On Wed, Feb 22, 2017 at 6:51 PM, Paul Ruizendaal <pnr@planet.nl> wrote:
I'm not a lawyer, but wasn't part of the background that prior to 1988
in US law one could not claim both copyright and trade secret protection,
and that for something to be copyrighted it had to expressly claim to
be copyrighted material, and be registered as such?
Take this with what its worth (it came for free and I'm not a lawyer ....)
Your comment got me thinking, why would try to change and can you.  So I asked on our patent counsel this am to explain the difference.  For context in the USA we have Patent, Trade Secret, Copyright Registration and Copyright Protection.   Her reply to me was:

 

Trade Secret is not compatible with copyright and patents (in a patent you have to disclose how to make and use the invention while a trade secret must be kept secret).  

 

You can get a patent while having the automatic copyright protection – remember that they protect two different things.  A patent protects the “functionality” while a copyright protects what is written, word for word.  So, you can get patent protection for what a software program does while having copyright protection for what is written.  A patent is a stronger form of protection.

 




 
because the legal folks thought that trade secret was a stronger
protection for software?
​At the time, you could not get SW patents, and it is not clear you could have patented UNIX as a whole anyway.​ But that begs the secrecy issue.   We know it had been disclosed as early as SOSP4.   My engineering training and what we teach folks I work with is, secret is secret.   Do not publish and no release, even under confidential NDA.    My company, like government folks who I have worked with, have different classification for different documents.   But "secret" means that.   Which means we would not be allowed to give a talk about the technology, nor would be we able to call it "secret" if we had given a talk about it.

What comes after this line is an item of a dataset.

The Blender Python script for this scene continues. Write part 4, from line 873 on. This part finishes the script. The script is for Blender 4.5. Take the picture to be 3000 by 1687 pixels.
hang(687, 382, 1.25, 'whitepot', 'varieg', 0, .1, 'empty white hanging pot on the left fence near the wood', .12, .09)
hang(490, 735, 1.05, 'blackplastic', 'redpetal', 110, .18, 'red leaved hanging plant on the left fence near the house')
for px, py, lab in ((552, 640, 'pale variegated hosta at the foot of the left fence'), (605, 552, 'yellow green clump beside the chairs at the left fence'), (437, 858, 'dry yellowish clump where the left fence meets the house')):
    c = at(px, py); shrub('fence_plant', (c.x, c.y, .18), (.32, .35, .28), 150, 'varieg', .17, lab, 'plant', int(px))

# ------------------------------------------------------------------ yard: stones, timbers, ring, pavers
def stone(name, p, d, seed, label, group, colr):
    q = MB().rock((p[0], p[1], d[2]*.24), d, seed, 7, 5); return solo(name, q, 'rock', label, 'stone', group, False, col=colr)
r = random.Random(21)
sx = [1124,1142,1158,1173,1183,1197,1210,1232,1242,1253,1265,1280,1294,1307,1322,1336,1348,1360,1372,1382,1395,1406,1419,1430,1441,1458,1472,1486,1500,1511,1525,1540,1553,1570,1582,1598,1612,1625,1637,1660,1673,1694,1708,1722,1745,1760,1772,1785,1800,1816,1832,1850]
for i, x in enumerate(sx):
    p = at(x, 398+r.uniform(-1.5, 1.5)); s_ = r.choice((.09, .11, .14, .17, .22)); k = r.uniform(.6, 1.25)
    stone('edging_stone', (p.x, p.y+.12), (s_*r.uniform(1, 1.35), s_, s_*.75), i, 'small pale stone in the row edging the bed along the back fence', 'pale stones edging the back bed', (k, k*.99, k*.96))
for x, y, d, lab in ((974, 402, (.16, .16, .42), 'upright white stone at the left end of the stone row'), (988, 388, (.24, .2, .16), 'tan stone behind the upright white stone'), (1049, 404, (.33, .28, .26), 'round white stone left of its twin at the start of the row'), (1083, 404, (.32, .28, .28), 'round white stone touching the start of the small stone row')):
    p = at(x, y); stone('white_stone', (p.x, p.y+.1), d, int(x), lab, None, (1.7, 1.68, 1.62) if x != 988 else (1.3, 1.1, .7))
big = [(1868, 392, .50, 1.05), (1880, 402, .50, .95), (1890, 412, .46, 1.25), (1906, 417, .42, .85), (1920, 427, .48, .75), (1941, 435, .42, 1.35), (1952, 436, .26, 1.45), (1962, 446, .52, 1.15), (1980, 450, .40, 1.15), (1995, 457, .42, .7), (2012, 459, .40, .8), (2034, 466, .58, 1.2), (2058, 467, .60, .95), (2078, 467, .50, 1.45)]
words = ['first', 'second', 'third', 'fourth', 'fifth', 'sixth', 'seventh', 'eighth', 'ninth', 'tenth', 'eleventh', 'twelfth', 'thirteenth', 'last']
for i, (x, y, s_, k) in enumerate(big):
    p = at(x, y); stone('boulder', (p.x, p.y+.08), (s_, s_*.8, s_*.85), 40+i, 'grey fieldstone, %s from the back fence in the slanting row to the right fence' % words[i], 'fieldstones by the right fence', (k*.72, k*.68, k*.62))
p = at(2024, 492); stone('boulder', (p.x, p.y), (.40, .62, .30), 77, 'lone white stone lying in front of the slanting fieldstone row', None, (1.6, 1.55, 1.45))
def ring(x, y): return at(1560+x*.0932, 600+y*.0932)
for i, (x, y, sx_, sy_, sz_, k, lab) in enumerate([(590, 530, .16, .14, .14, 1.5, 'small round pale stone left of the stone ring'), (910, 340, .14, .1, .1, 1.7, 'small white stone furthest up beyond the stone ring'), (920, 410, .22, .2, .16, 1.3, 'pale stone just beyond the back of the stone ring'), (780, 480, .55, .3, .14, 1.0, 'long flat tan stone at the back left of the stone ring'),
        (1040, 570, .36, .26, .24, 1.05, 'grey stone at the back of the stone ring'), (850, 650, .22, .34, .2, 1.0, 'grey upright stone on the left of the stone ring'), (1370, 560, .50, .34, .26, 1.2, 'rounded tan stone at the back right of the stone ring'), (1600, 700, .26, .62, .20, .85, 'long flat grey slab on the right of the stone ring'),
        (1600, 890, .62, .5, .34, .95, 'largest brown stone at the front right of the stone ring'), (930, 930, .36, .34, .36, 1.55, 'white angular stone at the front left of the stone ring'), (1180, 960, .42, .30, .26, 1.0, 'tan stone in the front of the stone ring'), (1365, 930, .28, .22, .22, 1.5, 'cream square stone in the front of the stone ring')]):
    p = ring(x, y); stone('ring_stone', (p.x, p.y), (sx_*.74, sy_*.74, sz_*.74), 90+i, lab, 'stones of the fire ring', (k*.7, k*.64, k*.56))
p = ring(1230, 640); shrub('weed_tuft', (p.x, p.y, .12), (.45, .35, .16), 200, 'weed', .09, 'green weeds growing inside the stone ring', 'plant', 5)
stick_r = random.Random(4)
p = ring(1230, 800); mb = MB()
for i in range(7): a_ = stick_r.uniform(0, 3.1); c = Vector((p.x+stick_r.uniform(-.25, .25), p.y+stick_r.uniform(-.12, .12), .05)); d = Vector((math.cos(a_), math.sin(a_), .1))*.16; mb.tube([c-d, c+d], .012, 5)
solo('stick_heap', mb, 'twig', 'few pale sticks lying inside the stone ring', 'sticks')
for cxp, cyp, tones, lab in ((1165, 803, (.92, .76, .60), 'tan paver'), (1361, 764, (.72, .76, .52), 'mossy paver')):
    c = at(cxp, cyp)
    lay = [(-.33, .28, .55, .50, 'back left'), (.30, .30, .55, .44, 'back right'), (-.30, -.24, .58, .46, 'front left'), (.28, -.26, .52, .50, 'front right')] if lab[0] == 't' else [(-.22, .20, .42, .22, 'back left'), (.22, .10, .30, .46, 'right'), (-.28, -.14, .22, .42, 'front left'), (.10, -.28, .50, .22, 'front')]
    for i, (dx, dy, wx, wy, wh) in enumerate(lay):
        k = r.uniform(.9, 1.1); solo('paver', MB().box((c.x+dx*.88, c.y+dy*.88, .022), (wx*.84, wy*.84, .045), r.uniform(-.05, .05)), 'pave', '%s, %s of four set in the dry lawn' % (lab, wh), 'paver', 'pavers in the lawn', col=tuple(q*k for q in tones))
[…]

I also seem to recall that the AT&T code base included original material
from CSRG where the copyright notice had been removed by USL.
​Yep - it's hard to live in a glass house.​


 

All in all, the USL lawyers probably felt that they would lose the case if
fought on the grounds of copyright violations alone.
​Which I fear, we will never know.​  But to me, if they thought copyright was not strong enough, how could anyone think it was a "secret" when by the definition of the 1956 consent decree they had to tell people?


 

I wish something like Groklaw had existed during the USL-UCB case: the
legal twists and turns would have been documented a lot better.
​Indeed....  ​



 
There is
​ ​
some material though, see:
http://www.groklaw.net/staticpages/index.php?page=legal-docs#bsdi
The amicus brief by the Regents, and the settlement make for interesting
​ ​
reading.
​Right, I recommend all read it.​


 
If the position taken by the Regents is correct, all of Unix
​ ​
up to and including 32V is in the public domain now.
That's been said before and I think between this precedent of this case, the code for the old UNIX versions, given the ancient system licenses, the formal publication of Lions book et al, I personally feel good about the legality of the code being available today.   But everyone should ask their own lawyer and make their own decision definitively if they believe it or not.